Learning by collaborating

By ‘Learning by collaborating’ is meant the learning that results when students work in teams, either on problem-solving tasks or in other forms of structured inquiry. The focus here would be on helping the learners increase their metacognitive habits as well as their understanding of distributed cognition and the social dynamics of group work in general. This learning draws on the rich body of established literature on the benefits of learning collaboratively, as opposed to learning competitively (e.g., Johnson & Johnson, 1994).

Learning by being

By ‘Learning by being’ is meant the learning that results from explorations of self and of identity. This type of learning is congruent with Brown and Duguid’s (2000) understandings of ‘learning to be.’ Such learnings involve the assumption of identities and dispositions through enculturation. Role-play is a common learning design in Second Life, as witnessed by the use of holodecks in English as a Second Language (ESL) learning at the English Village sim, for example. Another example would be the performance of the works of Shakespeare by several groups within Second Life, to varying degrees of authenticity. The relative ease with which avatars can be customized and changed facilitates ‘Learning by being’ to the extent that this be a specific learning goal of the design intervention.

Learning by building

By ‘Learning by building’ is meant the learning that results from tasks that require the learners to build objects and/or script them. Such activities could potentially involve the demonstration of mathematical understandings of trigonometry and physics, the learners’ sense of aesthetics, as well as their grasp of the logical algorithmic flows inherent in a scripting language.
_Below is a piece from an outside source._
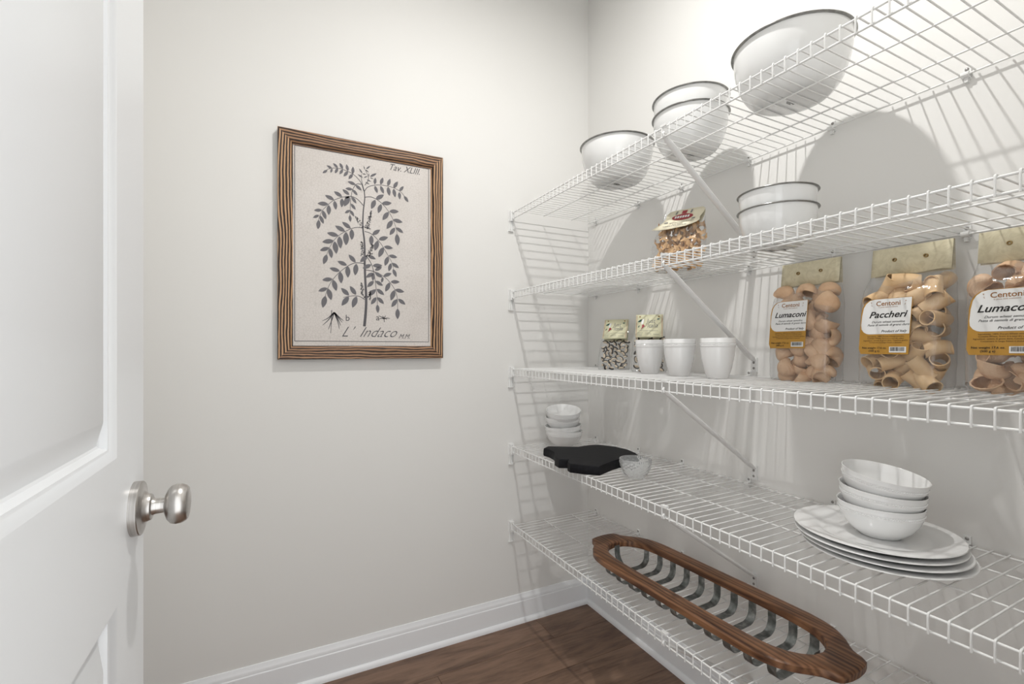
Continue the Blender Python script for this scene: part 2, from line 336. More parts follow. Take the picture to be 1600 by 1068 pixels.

Departments in a school that might wish to focus on ‘Learning by building’ include the design and technology department and the mathematics department, as well as the computer club.

Learning by championing

‘Learning by championing’ refers to the many initiatives by various communities in Second Life to adopt, champion, and evangelize causes from Real Life. Especially active in this regard are groups to do with health education, such as the Heron Sanctuary. ‘Learning by championing’ could easily be a focus of a school’s social studies/humanities department, in which, for example, learners might be tasked to design an installation/exhibit in-world which sought to raise awareness and educate the general public about particular causes that might be meaningful to them.

Learning by expressing

Finally, ‘Learning by expressing’ could be argued to be distinct from the preceding five Learnings, in the sense that while the five are to do very directly with the learnings that results from activity in-world, ‘Learning by expressing’ focuses more on the representation of in-world activity to the ‘outside world’ (that is, to an audience who are not necessarily in-world). This kind of learning is congruent with Hung's and Chen’s (2008) notions of the dialectical interaction which they term ‘self to reification.’ Thus, for example, ‘Learning by expressing’ would encompass the authoring and editing of blogs, podcasts, and machinima about in-world activities and tasks. The learning that results would encompass storyboarding, the technical aspects of audio- and video-editing, as well as the principles of literary critique and creative writing. ‘Learning by expressing’ is an obvious ‘learning’ to be adopted by a school’s media department and/or languages department.